Only the lines from the start of the data through the one containing "b = MB(); b.box(SX(fx_, fy_), SX(fx_, fy_)" belong in your answer; return them exactly.
-- Begin --
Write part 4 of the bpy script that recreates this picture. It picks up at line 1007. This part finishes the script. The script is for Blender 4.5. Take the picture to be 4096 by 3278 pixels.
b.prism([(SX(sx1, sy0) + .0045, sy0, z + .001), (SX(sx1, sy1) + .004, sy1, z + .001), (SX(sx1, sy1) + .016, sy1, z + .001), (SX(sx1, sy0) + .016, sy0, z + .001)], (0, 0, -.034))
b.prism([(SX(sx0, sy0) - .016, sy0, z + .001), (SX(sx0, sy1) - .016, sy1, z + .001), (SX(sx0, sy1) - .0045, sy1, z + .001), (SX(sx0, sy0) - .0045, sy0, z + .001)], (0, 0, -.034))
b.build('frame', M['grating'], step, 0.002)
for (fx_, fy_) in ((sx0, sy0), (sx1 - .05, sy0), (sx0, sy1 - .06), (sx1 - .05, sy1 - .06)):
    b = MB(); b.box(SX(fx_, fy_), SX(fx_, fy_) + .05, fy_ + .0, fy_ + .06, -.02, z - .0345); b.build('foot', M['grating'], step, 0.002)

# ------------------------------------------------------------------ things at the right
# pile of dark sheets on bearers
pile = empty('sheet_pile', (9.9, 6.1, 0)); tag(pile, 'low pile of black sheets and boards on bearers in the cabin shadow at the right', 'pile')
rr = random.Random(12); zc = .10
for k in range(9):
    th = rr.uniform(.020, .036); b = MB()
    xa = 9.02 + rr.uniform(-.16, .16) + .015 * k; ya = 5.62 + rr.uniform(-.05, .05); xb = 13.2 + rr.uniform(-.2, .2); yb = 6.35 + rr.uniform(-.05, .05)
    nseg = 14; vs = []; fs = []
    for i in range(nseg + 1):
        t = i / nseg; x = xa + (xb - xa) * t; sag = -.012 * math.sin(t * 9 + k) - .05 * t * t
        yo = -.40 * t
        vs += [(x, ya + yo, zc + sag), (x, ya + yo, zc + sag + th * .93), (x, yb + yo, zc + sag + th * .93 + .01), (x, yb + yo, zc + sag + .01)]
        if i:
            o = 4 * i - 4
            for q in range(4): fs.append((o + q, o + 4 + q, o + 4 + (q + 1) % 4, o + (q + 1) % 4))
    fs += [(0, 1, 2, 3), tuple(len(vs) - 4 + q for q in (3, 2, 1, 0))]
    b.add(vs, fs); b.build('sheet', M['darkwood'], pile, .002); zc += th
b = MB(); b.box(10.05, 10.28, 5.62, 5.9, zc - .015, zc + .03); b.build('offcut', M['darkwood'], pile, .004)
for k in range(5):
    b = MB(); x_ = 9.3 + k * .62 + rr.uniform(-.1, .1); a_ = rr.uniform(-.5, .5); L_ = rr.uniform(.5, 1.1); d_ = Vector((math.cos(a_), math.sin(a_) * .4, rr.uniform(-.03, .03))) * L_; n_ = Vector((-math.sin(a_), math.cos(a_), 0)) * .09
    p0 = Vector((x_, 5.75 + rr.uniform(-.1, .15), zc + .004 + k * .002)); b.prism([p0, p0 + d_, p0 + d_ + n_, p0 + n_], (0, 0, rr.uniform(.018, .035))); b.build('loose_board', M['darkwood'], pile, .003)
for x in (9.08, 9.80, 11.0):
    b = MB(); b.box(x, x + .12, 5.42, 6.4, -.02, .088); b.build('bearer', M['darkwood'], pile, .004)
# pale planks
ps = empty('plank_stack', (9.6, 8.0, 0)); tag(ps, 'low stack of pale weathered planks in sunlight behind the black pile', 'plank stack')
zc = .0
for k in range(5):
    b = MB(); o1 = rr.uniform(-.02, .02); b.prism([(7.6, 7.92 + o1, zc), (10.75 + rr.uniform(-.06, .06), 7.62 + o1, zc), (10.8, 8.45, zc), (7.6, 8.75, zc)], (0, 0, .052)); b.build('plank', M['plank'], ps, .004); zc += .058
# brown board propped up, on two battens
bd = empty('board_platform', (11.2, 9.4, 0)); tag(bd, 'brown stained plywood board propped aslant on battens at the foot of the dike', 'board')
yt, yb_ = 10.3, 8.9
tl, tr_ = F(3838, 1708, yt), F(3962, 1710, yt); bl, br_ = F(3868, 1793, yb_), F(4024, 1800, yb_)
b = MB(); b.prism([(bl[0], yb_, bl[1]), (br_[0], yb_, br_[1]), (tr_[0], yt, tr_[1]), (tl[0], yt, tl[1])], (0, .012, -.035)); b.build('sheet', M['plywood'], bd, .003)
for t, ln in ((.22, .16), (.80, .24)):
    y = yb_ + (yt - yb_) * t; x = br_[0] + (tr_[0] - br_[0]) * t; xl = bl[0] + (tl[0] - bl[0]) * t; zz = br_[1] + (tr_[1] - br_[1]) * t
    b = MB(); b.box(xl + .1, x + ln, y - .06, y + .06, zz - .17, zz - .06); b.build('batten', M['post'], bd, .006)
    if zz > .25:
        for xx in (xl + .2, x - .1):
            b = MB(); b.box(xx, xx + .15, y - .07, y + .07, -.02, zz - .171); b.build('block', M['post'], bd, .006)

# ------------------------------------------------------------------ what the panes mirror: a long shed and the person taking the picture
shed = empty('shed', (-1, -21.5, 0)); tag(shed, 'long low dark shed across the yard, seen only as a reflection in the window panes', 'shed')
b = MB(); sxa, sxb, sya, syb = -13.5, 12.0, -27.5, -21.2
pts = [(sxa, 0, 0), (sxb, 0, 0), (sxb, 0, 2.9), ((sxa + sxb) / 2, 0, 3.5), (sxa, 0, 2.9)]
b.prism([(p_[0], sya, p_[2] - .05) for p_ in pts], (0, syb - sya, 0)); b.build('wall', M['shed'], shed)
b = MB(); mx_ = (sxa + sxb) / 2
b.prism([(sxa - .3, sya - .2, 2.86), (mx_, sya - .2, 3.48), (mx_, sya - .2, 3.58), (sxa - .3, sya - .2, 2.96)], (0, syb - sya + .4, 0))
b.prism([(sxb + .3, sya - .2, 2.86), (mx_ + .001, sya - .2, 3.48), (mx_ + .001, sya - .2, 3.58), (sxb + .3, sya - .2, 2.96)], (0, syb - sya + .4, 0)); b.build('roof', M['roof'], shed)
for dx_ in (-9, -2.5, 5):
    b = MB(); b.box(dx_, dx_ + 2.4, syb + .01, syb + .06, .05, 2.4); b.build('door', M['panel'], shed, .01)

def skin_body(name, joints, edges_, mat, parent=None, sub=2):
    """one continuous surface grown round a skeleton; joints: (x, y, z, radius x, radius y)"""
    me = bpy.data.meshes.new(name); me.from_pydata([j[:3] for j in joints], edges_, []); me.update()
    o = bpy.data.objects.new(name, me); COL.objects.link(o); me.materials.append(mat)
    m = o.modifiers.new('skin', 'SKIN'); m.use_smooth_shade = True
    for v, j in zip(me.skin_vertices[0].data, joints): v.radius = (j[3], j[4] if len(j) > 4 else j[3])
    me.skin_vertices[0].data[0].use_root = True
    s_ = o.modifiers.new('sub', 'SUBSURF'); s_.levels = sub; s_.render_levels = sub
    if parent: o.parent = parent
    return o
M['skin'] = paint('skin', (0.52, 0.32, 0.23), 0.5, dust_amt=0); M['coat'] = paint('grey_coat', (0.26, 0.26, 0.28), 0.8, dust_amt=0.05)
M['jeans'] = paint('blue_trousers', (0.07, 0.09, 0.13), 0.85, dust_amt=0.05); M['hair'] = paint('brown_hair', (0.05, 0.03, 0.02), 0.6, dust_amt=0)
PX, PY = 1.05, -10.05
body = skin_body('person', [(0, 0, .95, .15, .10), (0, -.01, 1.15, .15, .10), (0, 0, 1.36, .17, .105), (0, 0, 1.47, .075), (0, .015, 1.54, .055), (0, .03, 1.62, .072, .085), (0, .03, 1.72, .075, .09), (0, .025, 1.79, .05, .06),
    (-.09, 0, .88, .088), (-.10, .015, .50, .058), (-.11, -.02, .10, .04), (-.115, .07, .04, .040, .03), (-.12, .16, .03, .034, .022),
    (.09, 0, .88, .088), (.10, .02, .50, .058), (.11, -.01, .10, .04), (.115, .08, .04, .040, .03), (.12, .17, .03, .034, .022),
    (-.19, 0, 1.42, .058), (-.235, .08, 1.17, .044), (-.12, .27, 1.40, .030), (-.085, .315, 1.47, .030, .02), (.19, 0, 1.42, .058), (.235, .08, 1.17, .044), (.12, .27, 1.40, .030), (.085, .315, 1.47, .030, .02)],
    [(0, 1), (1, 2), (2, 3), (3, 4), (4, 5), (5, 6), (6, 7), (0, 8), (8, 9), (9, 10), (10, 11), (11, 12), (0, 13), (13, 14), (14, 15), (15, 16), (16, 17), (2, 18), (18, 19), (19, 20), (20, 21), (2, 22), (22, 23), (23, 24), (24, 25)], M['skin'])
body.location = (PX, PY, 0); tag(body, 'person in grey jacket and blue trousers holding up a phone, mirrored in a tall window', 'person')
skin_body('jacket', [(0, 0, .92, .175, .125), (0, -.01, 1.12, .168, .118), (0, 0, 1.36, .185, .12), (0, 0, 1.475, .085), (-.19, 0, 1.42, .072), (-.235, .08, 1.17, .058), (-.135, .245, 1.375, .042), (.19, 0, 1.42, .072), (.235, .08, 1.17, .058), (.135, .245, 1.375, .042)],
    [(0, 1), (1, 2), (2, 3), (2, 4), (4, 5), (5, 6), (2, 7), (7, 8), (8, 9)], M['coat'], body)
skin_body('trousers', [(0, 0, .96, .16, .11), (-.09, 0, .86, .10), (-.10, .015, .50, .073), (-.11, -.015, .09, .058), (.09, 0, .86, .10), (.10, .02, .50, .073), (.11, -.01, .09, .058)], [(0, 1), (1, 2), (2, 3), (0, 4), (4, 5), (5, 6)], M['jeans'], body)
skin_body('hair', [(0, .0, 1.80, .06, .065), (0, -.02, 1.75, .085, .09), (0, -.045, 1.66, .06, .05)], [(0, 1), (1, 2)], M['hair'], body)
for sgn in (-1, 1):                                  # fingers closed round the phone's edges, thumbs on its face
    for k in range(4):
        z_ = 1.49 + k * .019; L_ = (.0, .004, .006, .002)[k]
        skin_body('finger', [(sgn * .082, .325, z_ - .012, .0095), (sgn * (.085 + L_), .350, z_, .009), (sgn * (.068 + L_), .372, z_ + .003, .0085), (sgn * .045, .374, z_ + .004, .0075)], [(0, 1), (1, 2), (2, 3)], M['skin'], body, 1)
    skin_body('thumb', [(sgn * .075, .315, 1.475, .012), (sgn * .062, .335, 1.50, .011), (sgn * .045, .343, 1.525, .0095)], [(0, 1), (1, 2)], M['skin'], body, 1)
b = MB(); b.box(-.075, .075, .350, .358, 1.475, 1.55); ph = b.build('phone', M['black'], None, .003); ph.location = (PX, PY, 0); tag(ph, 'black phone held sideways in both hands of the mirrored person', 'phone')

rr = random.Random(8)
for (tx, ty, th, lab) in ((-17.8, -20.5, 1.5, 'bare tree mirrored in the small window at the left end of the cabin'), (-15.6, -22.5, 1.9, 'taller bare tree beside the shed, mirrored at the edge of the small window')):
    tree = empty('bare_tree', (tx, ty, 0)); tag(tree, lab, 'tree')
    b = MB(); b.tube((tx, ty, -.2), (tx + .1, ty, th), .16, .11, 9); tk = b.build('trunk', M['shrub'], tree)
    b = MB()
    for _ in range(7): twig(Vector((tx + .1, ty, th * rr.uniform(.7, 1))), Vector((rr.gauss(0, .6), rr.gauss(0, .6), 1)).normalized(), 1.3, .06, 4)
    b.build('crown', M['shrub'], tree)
-- End --
* _Output for this exercise_
Write part 4 of the bpy script that recreates this picture. It picks up at line 1007. This part finishes the script. The script is for Blender 4.5. Take the picture to be 4096 by 3278 pixels.
b.prism([(SX(sx1, sy0) + .0045, sy0, z + .001), (SX(sx1, sy1) + .004, sy1, z + .001), (SX(sx1, sy1) + .016, sy1, z + .001), (SX(sx1, sy0) + .016, sy0, z + .001)], (0, 0, -.034))
b.prism([(SX(sx0, sy0) - .016, sy0, z + .001), (SX(sx0, sy1) - .016, sy1, z + .001), (SX(sx0, sy1) - .0045, sy1, z + .001), (SX(sx0, sy0) - .0045, sy0, z + .001)], (0, 0, -.034))
b.build('frame', M['grating'], step, 0.002)
for (fx_, fy_) in ((sx0, sy0), (sx1 - .05, sy0), (sx0, sy1 - .06), (sx1 - .05, sy1 - .06)):
    b = MB(); b.box(SX(fx_, fy_), SX(fx_, fy_) + .05, fy_ + .0, fy_ + .06, -.02, z - .0345); b.build('foot', M['grating'], step, 0.002)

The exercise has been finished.